Ebenfalls auf der Höhe der Zeit ist er, wenn er über Jimmy Reeds „Big Boss Man“ schreibt:
„Gewerkschaften, Aufstände, Revolten, leere Drohungen – auf so was achtest du gar nicht, du lässt das alles laufen, stehst drüber. Du bist der riesenhafte Zyklop – du befindest dich auf der richtigen Seite der Geschichte. Der oberste Oligarch, der Generalissimo, der omnipräsente Overlord, der die gesamte Welt wie Butler und Zimmermädchen behandelt. Du bist ein Mann von hohem Ansehen.“
Besser kann man diese Leute kaum beschreiben: Die Elon Musks, Donald Trumps, Bolsonaros und Putins dieser Welt. Dabei bleibt er – der große Verwandlungskünstler – sich hier doch treu, denn vor 40 Jahren hat er schon geschrieben:
„They say that patriotism is the last refuge
(Sweetheart Like You)
To which a scoundrel clings
Steal a little and they throw you in jail
Steal a lot and they make you king“
Bei allem misogynen Anwandlungen, die den Alten doch immer wieder überkommen: Man merkt seiner Sprache, seinen Themen, seinen Thesen an, dass er empathisch ist, dass er soziale Gerechtigkeit und Demokratie schätzt. Dylan ist ein aufgeklärter Mensch und paart dies mit Gottesglauben, was das sich in Amerika sich durchaus paaren kann. Er zeigt Empathie mit den Nöten der einfachen Menschen, er hegt Misstrauen gegen die Mächtigen, die er auch richtig identifiziert, er ergreift Partei für die Native Americans, seine Songauswahl zeigt die Vielfältigkeit Amerikas, in dem die afroamerikanischen, jüdischen und italienischen Beiträge zur US-Populärmusik ganz selbstverständlich dargestellt werden.

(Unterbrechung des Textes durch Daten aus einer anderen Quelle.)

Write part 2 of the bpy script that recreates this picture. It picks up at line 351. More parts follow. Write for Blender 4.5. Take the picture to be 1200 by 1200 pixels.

(Cover der deutschen Übersetzung, Quelle: Philosophie C.H. Beck)
Auch er kommt vor im Buch
Und auch wenn er nur einmal einen eigenen Song – Subterranean Homesick Blues – ganz nebenbei in seinem Essay zu Elvis Costello erwähnt, so ist in diesem Buch auch immer mal von ihm die Rede. Wenn Dylan seinen ehemaligen Mentor Pete Seeger, der so verzweifelt über Dylan Hinwendung zum Rock war, mit einem Essay ehrt und darin auch ganz klar von der politischen Ächtung Seegers bei weit in die 1960er Jahre schreibt und dessen Song „Deep Muddy“ eine echte Wirkung zugesteht, dann arbeitet er sich auch an seiner alten Rolle als Protestsänger und seinen Streit mit Seeger ab. Wenn er bei Jimmie Reed über dessen Mundharmonikahalter dann auch, weil er selber damit Weltruhm erlangte.
Dylans Philosophie des modernen Songs ist wie gesagt subjektive Auswahl von Songs, die Dylan wichtig sind. Aber wir er sie darstellt – mit klarem Blick, mal nüchtern, mal verspielt, aber immer wortgewandt und der guten Pointe zugetan, wird dieses Buch zu einer Liebeserklärung an den Song und seine Songwriter. Also zu der künstlerischen Welt, in der Dylan zu Hause ist, und die er selbst revolutioniert hat. Daher muss er auch keinen eigenen Song behandeln. Denn er ist mit jedem dieser Songs ohnehin verwoben. Genauso wie jeder neue Song, der eine Haltung, ein Anliegen und ein wirkliches Gefühl hat, sich bewusst oder unbewusst an ihm ausrichtet.
Bob Dylans Gesamtwerk ist nicht mehr und nicht weniger als eine weitere große „Anthology of American Folk Music“. Und dieses Buch ist ein wichtiges, wunderbares Nachschlagewerk darin, das zu den Wurzeln dieses Songwriters führt.